La seconde expérience utilisant le jugement de similarité est celle de Stockmal & Bond (1999). Les auteurs se proposent de mesurer la similarité perceptive des langues d’une part, selon leur appartenance à un même type rythmique, et, d’autres part, selon leur appartenance à une même zone géographique. À ce but, ils réalisent deux expériences perceptives. Comme précédemment, l’échelle utilisée a sept points qui vont de 1 à 7. Dans les deux cas, la langue cible est le coréen. Dans la première expérience ils demandent aux sujets de comparer la langue cible et quatre autres langues du même type rythmique, à savoir, le japonais, le lituanien, l’ombawa et le tagalog. Dans la seconde expérience, la langue cible est comparée avec des langues de la même zone géographique, à savoir japonais, tagalog, indonésien et chinois. Les résultats sont relativement contradictoires, car la MDS appliquée aux résultats de la première expérience révèle le rôle de la proximité géographique dans le regroupement des langues, suivi par celui des informations phonotactiques. En revanche, la seconde expérience met en évidence l’importance de la voix des locuteurs et le rôle éventuel de l’information segmentale vocalique ou des variations de la fréquence fondamentale.

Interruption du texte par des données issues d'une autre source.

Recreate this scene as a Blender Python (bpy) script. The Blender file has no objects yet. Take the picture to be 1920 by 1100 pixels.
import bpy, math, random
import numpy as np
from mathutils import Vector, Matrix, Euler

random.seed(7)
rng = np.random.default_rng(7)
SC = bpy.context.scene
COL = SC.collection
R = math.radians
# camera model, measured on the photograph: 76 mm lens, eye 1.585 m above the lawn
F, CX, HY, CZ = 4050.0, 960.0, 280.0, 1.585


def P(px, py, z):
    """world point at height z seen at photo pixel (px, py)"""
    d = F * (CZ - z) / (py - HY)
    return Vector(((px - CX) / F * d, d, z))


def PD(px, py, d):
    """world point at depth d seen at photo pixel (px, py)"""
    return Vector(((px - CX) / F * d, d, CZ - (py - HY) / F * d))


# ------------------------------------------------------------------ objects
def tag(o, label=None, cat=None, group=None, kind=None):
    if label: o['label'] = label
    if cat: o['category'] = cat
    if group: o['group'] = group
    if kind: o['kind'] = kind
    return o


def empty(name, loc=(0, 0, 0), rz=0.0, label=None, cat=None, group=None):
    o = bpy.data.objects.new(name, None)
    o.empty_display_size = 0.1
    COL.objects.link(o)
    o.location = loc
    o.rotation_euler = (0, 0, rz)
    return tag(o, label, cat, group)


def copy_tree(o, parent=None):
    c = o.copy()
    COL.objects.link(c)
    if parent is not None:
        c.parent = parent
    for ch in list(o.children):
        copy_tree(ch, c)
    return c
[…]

Cette deuxième étude nous semble plus intéressante, dans la mesure où le choix linguistique est mieux contrôlé : les deux critères de sélection sont géographique et typologique. De plus, les résultats obtenus nous fournissent une base comparative, puisque nos expériences précédentes portent aussi sur le rôle potentiel des indices de classification typologique dans le regroupement perceptif des langues. Toutefois, la généralisation des résultats de Stockmal & Bond (1999) est difficile, puisque ces auteurs font appel à un seul type de population (i.e., les sujets américains). De plus, le fait que l’un des facteurs soit expliqué par les voix des locuteurs montre que cet aspect n’a pas été suffisamment contrôlé. Enfin, les auteurs ont limité leur description phonologique des langues étudiées aux traits prosodiques. De ce fait, la tâche de l’interprétation des facteurs issus de la MDS est difficile, et la première dimension se voit associer à une information non-linguistique. Nous pensons qu’une meilleure prise en compte des particularités notamment segmentales de ces langues aurait pu contribuer à une interprétation plus adéquate des résultats.

En conclusion, les deux études antérieures montrent que cette méthode permet, d’abord, de mieux décrire les stratégies perceptives mises en oeuvre par des auditeurs naïfs pour identifier ou discriminer des langues inconnues. La méthode est d’autant plus utile lorsque ces résultats sont comparés avec ceux d’une tâche d’identification ou de discrimination linguistique. En outre, elle met en évidence les facteurs qui n’ont pas été suffisamment contrôlés lors de la réalisation de l’expérience, tels que la variation des voix des locuteurs ou le choix fortuit des langues du corpus.

L’expérience auprès de deux populations (français et américaine) que nous rapportons dans ce chapitre tente de mieux maîtriser les facteurs qui ne sont pas proprement linguistiques et de fournir une base de comparaison avec les résultats de Stockmal, Muljani & Bond (1996) et de Stockmal & Bond (1999). Pour cela, nous avons fait appel à nouveau aux cinq langues de la famille romane, dont le corpus a déjà été mis au point lors de la série expérimentale antérieure et à deux groupes de sujets (Français et Américains), choisis d’après le critère [+/- langue maternelle romane].